Francisco Javier Errázuriz Ossa

Arcebispo Emérito de Santiago, no Chile, Errázuriz não é mais cardeal eleitor, mas segue no colégio. Em 2019, ele foi réu em uma ação que o acusava de acobertar pelo menos 10 casos de abuso sexual infantil realizados por padres na década de 1990.
Em dezembro de 2018, o papa Francisco já havia removido o cardeal de seu grupo de conselheiros. No entanto, a razão alegada pela Santa Sé teria sido a idade avançada de alguns membros do grupo. Outro cardeal acusado de abuso, George Pell (já falecido), também foi removido junto com Errázuriz.
Apesar de oficialmente ser membro do corpo de cardeais, é improvável que a imagem de Errázuriz possa se reabilitar. Atualmente, ele tem 92 anos, o que também limita sua ação na Igreja.
"Lista dos Doze"

Ao longo dos anos, a SNAP já divulgou listas de religiosos da alta cúpula da Igreja, especialmente perto do conclave que elegeu Francisco. A organização, cuja legitimidade já foi questionada e a atuação criticada por religiosos como Dolan, tinha o intuito de expor nomes e evitar uma possível ascensão dos mais coniventes com abusos ao posto de Sumo Pontífice.
Entre os nomes citados que ainda são cardeais eleitores estão Daniel DiNardo (até 2029), Arcebispo Emérito de Galveston-Houston, e Peter Turkson (até 2028), de Gana. O africano, em especial, foi muito cotado como possível papa após a renúncia de Bento 16.
O papa Francisco aceitou a renúncia de DiNardo em janeiro; ele teria se aposentado por idade. Em 2019, ele foi acusado de ser omisso em relação a um caso de abuso que teria sido cometido pelo monsenhor Frank Rossi, seu antigo "número 2" na hierarquia da Igreja. Rossi teria se aproveitado de seu papel de confessor de uma mulher casada para manipulá-la emocionalmente e iniciar uma relação sexual com ela e pedir doações, de acordo com a agência Associated Press.

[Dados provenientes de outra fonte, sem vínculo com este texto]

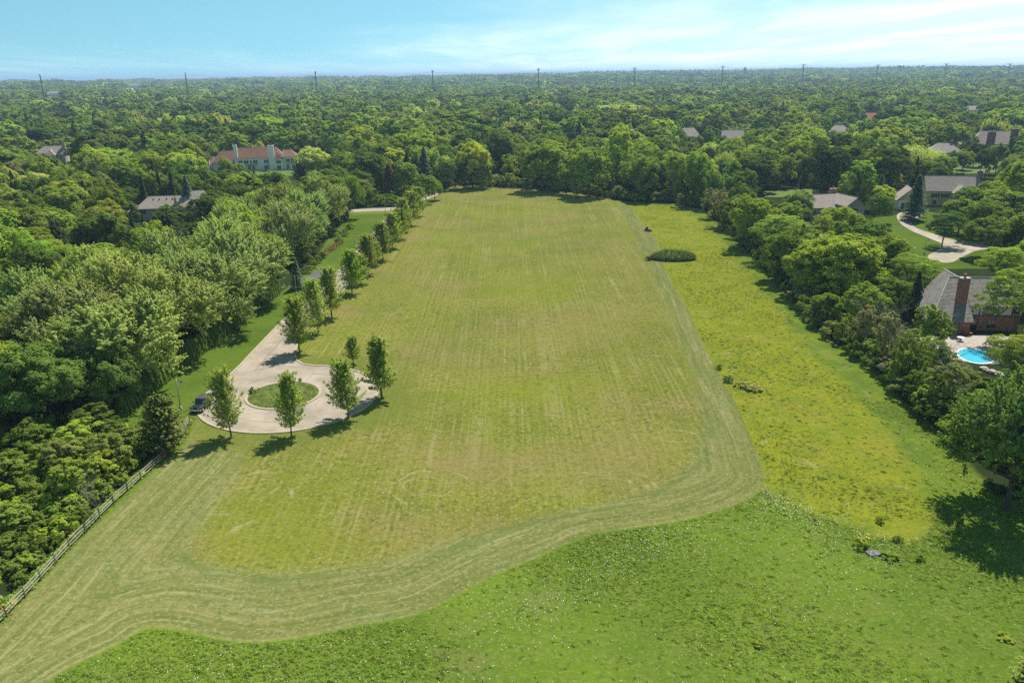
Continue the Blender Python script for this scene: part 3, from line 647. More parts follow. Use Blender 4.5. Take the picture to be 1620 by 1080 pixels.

Já Turkson afirmou que abusos sexuais não são tão comuns em igrejas na África porque a cultura condena a homossexualidade. Sua declaração à Christiane Amanpour, da rede americana CNN, em 2013, gerou revolta em vítimas, grupos de defesa de direitos LGBT e desagradou até pares dentro da Igreja Católica, de acordo com os jornais da época.
Outros dez nomes foram implicados em escândalos de abusos sexuais que teriam sido acobertados. São eles os cardeais Roger Mahony, Sean O'Malley e Donald Wuerl, dos EUA; Leonardo Sandri, da Argentina; Marc Ouellet, do Canadá; Dominik Duka, da República Tcheca; Oscar Maradiaga, de Honduras; Tarcisio Bertone e Angelo Scola, da Itália; e Norberto Carrera, do México.
Todos eles não são mais eleitores. Mahony foi afastado em 2013, após documentos revelarem que pagou pelo silêncio de vítimas; O'Malley foi criticado por divulgar os nomes de 159 clérigos acusados de abuso, mas não revelar outros 91. Sandri teria oferecido apoio a um abusador, o fundador dos Legionários de Cristo Marcial Maciel, segundo a SNAP. Ouellet teria se negado a se encontrar com vítimas e, em 2023, também foi acusado de abuso em um caso ainda em andamento.
Duka alegou que apenas 10% das denúncias contra padres se provam verdadeiras. Anos depois, ele mesmo entrou na Justiça contra abusadores de dentro da Igreja. Maradiaga se recusou a colaborar com a Justiça em acusações, mas depois foi determinado que um bispo sob seu comando abusava seminaristas. Bertone culpou os abusos pela homossexualidade no clero e criticou o clamor por confessores denunciarem seus pares. Scola e Carrera minimizaram as acusações, com o mexicano dizendo que não ocorria abuso no México.